After the hearing, the administrative judge concluded that, even assuming Mr.
Gomez made a protected disclosure, the evidence “fails to support a conclusion that
this disclosure was a contributing factor in the agency’s decision to terminate his
employment during the probationary period.” Beyond that, the administrative judge
ruled, “the credible evidence overwhelmingly supports a conclusion that, under the
circumstances shown, the agency would have terminated this probationary employee,
even in the absence of this disclosure.”
DISCUSSION
In order to establish a prima facie case of retaliation for whistleblowing activity,
the appellant must show by a preponderance of the evidence that he made a protected
disclosure that was a contributing factor in the action being appealed. See 5 U.S.C.
§§ 1221(e)(1), 2302(b)(8); Frey v. Dep’t of Labor, 359 F.3d 1355, 1359 (Fed. Cir. 2004);
2006-3194 3
Briley v. Nat’l Archives & Records Admin., 236 F.3d 1373, 1378 (Fed. Cir. 2001). Even
if the appellant makes such a showing, no corrective action is required if “the agency
demonstrates by clear and convincing evidence that it would have taken the same
personnel action in the absence of [the protected] disclosure.” 5 U.S.C. § 1221(e)(2);
Carr v.
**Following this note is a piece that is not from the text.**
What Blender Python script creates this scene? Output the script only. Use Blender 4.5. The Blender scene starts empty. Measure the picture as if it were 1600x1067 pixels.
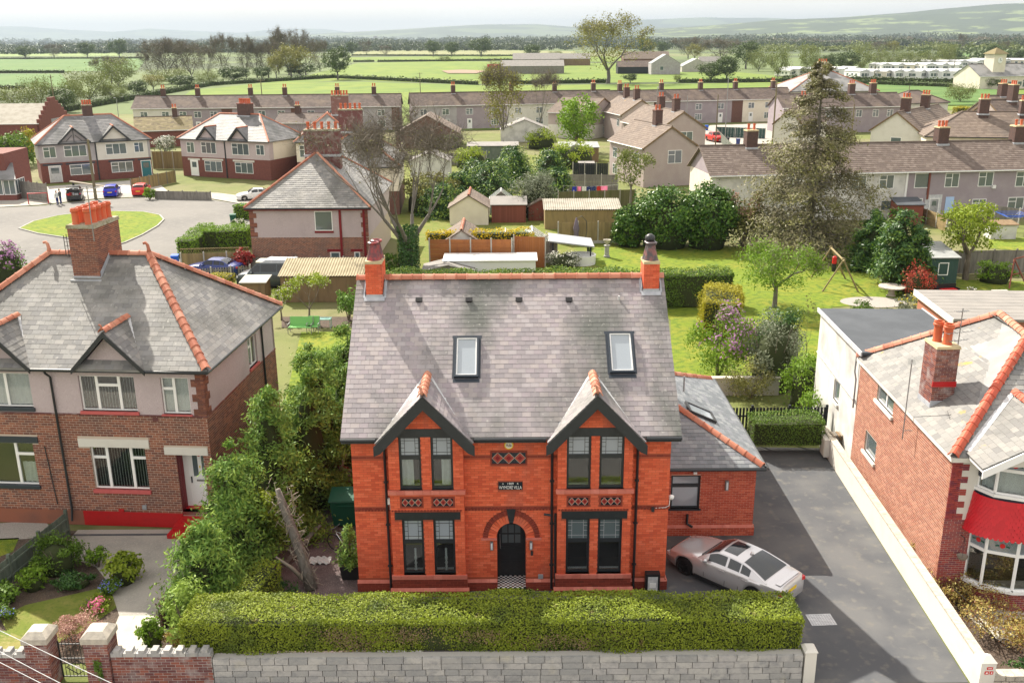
import bpy, math, random
import numpy as np
from mathutils import Vector, Matrix
R_ = math.radians
rnd = random.Random(7)
scene = bpy.context.scene
COL = scene.collection
# ---------------------------------------------------------------- camera, sky, sun, exposure
CAM_H, F_PX, PITCH, ROLL = 18.5, 1500.0, math.atan((533.5 - 60) / 1500.0), R_(-0.4)
cam_data = bpy.data.cameras.new('camera')
cam = bpy.data.objects.new('camera', cam_data)
COL.objects.link(cam)
scene.camera = cam
cam_data.sensor_width = 36.0
cam_data.lens = 36.0 * F_PX / 1600.0
cam_data.clip_start = 0.5
cam_data.clip_end = 90000.0
_cp, _sp, _cr, _sr = math.cos(PITCH), math.sin(PITCH), math.cos(ROLL), math.sin(ROLL)
_U0 = Vector((0, _sp, _cp)); _F = Vector((0, _cp, -_sp)); _R0 = Vector((1, 0, 0))
CR = _cr * _R0 + _sr * _U0
CU = -_sr * _R0 + _cr * _U0
CAMP = Vector((0, 0, CAM_H))
m = Matrix((CR, CU, -_F)).transposed().to_4x4()
m.translation = CAMP
cam.matrix_world = m
SUN_EL, SUN_H = R_(43.0), Vector((-0.582, 0.813, 0.0)).normalized()     # towards the sun
sun_dir = Vector((SUN_H.x * math.cos(SUN_EL), SUN_H.y * math.cos(SUN_EL), math.sin(SUN_EL)))
world = bpy.data.worlds.new('World')
scene.world = world
world.use_nodes = True
wn = world.node_tree
bg = wn.nodes['Background']
sky = wn.nodes.new('ShaderNodeTexSky')
sky.sky_type = 'NISHITA'
sky.sun_disc = False
sky.sun_elevation = SUN_EL
sky.sun_rotation = math.atan2(sun_dir.x, sun_dir.y)
sky.air_density = 1.0
sky.dust_density = 4.0
sky.ozone_density = 1.0
# a thin veil of pale high cloud over the blue, everywhere in the sky
wtc = wn.nodes.new('ShaderNodeTexCoord')
wmp = wn.nodes.new('ShaderNodeMapping'); wmp.inputs['Scale'].default_value = (3, 3, 14)
wno = wn.nodes.new('ShaderNodeTexNoise'); wno.inputs['Scale'].default_value = 1.6; wno.inputs['Detail'].default_value = 7
wrp = wn.nodes.new('ShaderNodeMapRange')
wrp.inputs['From Min'].default_value = 0.3; wrp.inputs['From Max'].default_value = 0.75
wrp.inputs['To Min'].default_value = 0.62; wrp.inputs['To Max'].default_value = 0.95
wmx = wn.nodes.new('ShaderNodeMixRGB'); wmx.inputs['Color2'].default_value = (5.7, 5.3, 4.75, 1)
wn.links.new(wtc.outputs['Generated'], wmp.inputs['Vector'])
wn.links.new(wmp.outputs['Vector'], wno.inputs['Vector'])
wn.links.new(wno.outputs['Fac'], wrp.inputs['Value'])
wn.links.new(wrp.outputs['Result'], wmx.inputs['Fac'])
wn.links.new(sky.outputs['Color'], wmx.inputs['Color1'])
wn.links.new(wmx.outputs['Color'], bg.inputs['Color'])
bg.inputs['Strength'].default_value = 0.14
sl = bpy.data.lights.new('sun', 'SUN')
sl.energy = 5.0
sl.angle = R_(0.5)
sl.color = (1.0, 0.93, 0.81)
so = bpy.data.objects.new('sun', sl)
COL.objects.link(so)
so.rotation_euler = sun_dir.to_track_quat('Z', 'Y').to_euler()
so.location = (-40, 60, 60)
scene.view_settings.view_transform = 'Standard'
scene.view_settings.look = 'None'
scene.view_settings.exposure = 1.06
scene.view_settings.gamma = 1.0
scene.view_settings.use_curve_mapping = False
scene.cycles.use_denoising = True
scene.cycles.max_bounces = 6
scene.cycles.diffuse_bounces = 3
scene.cycles.glossy_bounces = 3
scene.cycles.transmission_bounces = 4
scene.cycles.transparent_max_bounces = 8
scene.cycles.volume_bounces = 1
scene.cycles.caustics_reflective = False
scene.cycles.caustics_refractive = False
# survey helpers: a pixel of the photograph -> the place in the world it shows
def ray(px, py):
 return _F + CR * ((px - 800) / F_PX) - CU * ((py - 533.5) / F_PX)
def G(px, py, z=0.0):
 r = ray(px, py); t = (z - CAM_H) / r.z
 return CAMP + r * t
def AY(px, py, Y):
 r = ray(px, py)
 return CAMP + r * (Y / r.y)
def PPM(p):
 return F_PX / (Vector(p) - CAMP).dot(_F)
# ---------------------------------------------------------------- mesh helpers
CUBE = np.array([(-.5,-.5,-.5),(.5,-.5,-.5),(.5,.5,-.5),(-.5,.5,-.5),(-.5,-.5,.5),(.5,-.5,.5),(.5,.5,.5),(-.5,.5,.5)])
CUBE_F = [(0,3,2,1),(4,5,6,7),(0,1,5,4),(1,2,6,5),(2,3,7,6),(3,0,4,7)]
class MB:
 def __init__(s): s.v = []; s.f = []
 def add(s, vs, fs):
  b = len(s.v); s.v.extend([tuple(p) for p in vs]); s.f.extend([tuple(i + b for i in f) for f in fs]); return s
 def box(s, x0, x1, y0, y1, z0, z1):
  if x0 > x1: x0, x1 = x1, x0
  if y0 > y1: y0, y1 = y1, y0
  if z0 > z1: z0, z1 = z1, z0
  return s.add([(x0,y0,z0),(x1,y0,z0),(x1,y1,z0),(x0,y1,z0),(x0,y0,z1),(x1,y0,z1),(x1,y1,z1),(x0,y1,z1)], CUBE_F)
 def obox(s, M):
  return s.add([M @ Vector(c) for c in CUBE], CUBE_F)
 def quad(s, a, b, c, d): return s.add([a, b, c, d], [(0,1,2,3)])
 def poly(s, pts): return s.add(pts, [tuple(range(len(pts)))])
 def prism(s, pts, vec):
  n = len(pts); vec = Vector(vec); pts = [Vector(p) for p in pts]
  vs = pts + [p + vec for p in pts]
  fs = [tuple(range(n))[::-1], tuple(range(n, 2*n))] + [(i, (i+1) % n, n + (i+1) % n, n + i) for i in range(n)]
  return s.add(vs, fs)
 def beam(s, a, b, w, h, up=(0,0,1)):
  a = Vector(a); b = Vector(b); d = b - a; L = d.length
  if L < 1e-6: return s
  d.normalize(); u = Vector(up)
  if abs(d.dot(u)) > .99: u = Vector((1,0,0))
  x = d.cross(u).normalized(); u = x.cross(d).normalized()
  M = Matrix((x * w, d * L, u * h)).transposed().to_4x4(); M.translation = (a + b) / 2
  return s.obox(M)
 def tube(s, pts, rad, n=6, cap=True):
  pts = [Vector(p) for p in pts]
  if not hasattr(rad, '__len__'): rad = [rad] * len(pts)
  b = len(s.v); last = None
  for i, p in enumerate(pts):
   d = (pts[min(i+1, len(pts)-1)] - pts[max(i-1, 0)])
   if d.length < 1e-9: d = Vector((0,0,1))
   d.normalize()
   if last is None:
    x = d.orthogonal().normalized()
   else:
    x = (last - d * last.dot(d))
    x = x.normalized() if x.length > 1e-6 else d.orthogonal().normalized()
   last = x; y = d.cross(x)
   for k in range(n):
    a = 2*math.pi*k/n
    s.v.append(tuple(p + (x*math.cos(a) + y*math.sin(a)) * rad[i]))
  for i in range(len(pts)-1):
   for k in range(n):
    k2 = (k+1) % n
    s.f.append((b+i*n+k, b+i*n+k2, b+(i+1)*n+k2, b+(i+1)*n+k))
  if cap:
   s.f.append(tuple(b+k for k in range(n))[::-1]); e = b+(len(pts)-1)*n
   s.f.append(tuple(e+k for k in range(n)))
  return s
 def lathe(s, prof, c=(0,0,0), n=12, cap=True):
  c = Vector(c); b = len(s.v)
  for r, z in prof:
   for k in range(n):
    a = 2*math.pi*k/n
    s.v.append((c.x + r*math.cos(a), c.y + r*math.sin(a), c.z + z))
  for i in range(len(prof)-1):
   for k in range(n):
    k2 = (k+1) % n
    s.f.append((b+i*n+k, b+i*n+k2, b+(i+1)*n+k2, b+(i+1)*n+k))
  if cap:
   s.f.append(tuple(b+k for k in range(n))[::-1]); e = b+(len(prof)-1)*n
   s.f.append(tuple(e+k for k in range(n)))
  return s
 def wheel_disc(s, c, axis, prof, n=20):
  # lathe about a horizontal axis through c; prof = (radius, offset along axis)
  c = Vector(c); ax = Vector(axis).normalized(); x = ax.orthogonal().normalized(); y = ax.cross(x); b = len(s.v)
  for r, z in prof:
   for k in range(n):
    a = 2*math.pi*k/n
    s.v.append(tuple(c + ax*z + (x*math.cos(a)+y*math.sin(a))*r))
  for i in range(len(prof)-1):
   for k in range(n):
    k2 = (k+1) % n
    s.f.append((b+i*n+k, b+i*n+k2, b+(i+1)*n+k2, b+(i+1)*n+k))
  s.f.append(tuple(b+k for k in range(n))[::-1]); e = b+(len(prof)-1)*n
  s.f.append(tuple(e+k for k in range(n)))
  return s
 def grid(s, fn, nu, nv):
  b = len(s.v)
  for i in range(nu+1):
   for j in range(nv+1):
    s.v.append(tuple(fn(i/nu, j/nv)))
  for i in range(nu):
   for j in range(nv):
    a = b+i*(nv+1)+j
    s.f.append((a, a+nv+1, a+nv+2, a+1))
  return s
 def mesh(s, name, smooth=False, angle=None):
  me = bpy.data.meshes.new(name)
  me.from_pydata(s.v, [], s.f)
  if smooth:
   me.polygons.foreach_set('use_smooth', [True]*len(me.polygons))
   if angle: me.set_sharp_from_angle(angle=R_(angle))
  me.update()
  return me
 def build(s, name, mat, parent=None, smooth=False, angle=None):
  return obj(name, s.mesh(name, smooth, angle), mat, parent)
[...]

Soc. Sec. Admin., 185 F.3d 1318, 1322 (Fed. Cir. 1999); Ellison v. Merit Sys.
Prot. Bd., 7 F.3d 1031, 1034 (Fed. Cir. 1993).
In this case, the administrative judge, after conducting a hearing, found that Mr.
Gomez had failed to show that his alleged protected disclosure contributed to his
termination. That finding, which was supported by a detailed factual recitation and
credibility determinations by the administrative judge, is plainly supported by substantial
evidence. In addition, the administrative judge made the further finding that the
evidence clearly and convincingly showed that the agency would have taken the same
action against Mr. Gomez even in the absence of his asserted protected disclosure.
That finding, like the first, is supported by substantial evidence.
Although Mr. Gomez argues at length about the facts of the case, contending
that the administrative judge should not have found the facts against him, the standard
of review on an appeal from factual findings of the Board is a difficult one for an
appellant to overcome, especially when the Board’s findings are based on credibility
determinations. See King v. Dep’t of Health & Human Servs., 133 F.3d 1450, 1453
(Fed. Cir. 1998) (“an evaluation of witness credibility is within the discretion of the Board
and . . . such evaluations are ‘virtually unreviewable’”); Hayes v. Dep’t of the Navy, 727
F.2d 1535, 1537 (Fed. Cir. 1984) (Board’s factual findings must be upheld if “it has a
rational basis supported by substantial evidence from the record taken as a whole. The
2006-3194 4
record need only disclose such relevant evidence as might be accepted by a
reasonable mind as adequate to support the conclusion reached.”). We hold that Mr.
Gomez has failed to satisfy that exacting standard in this case, and we therefore sustain
the ruling of the Board rejecting his IRA appeal.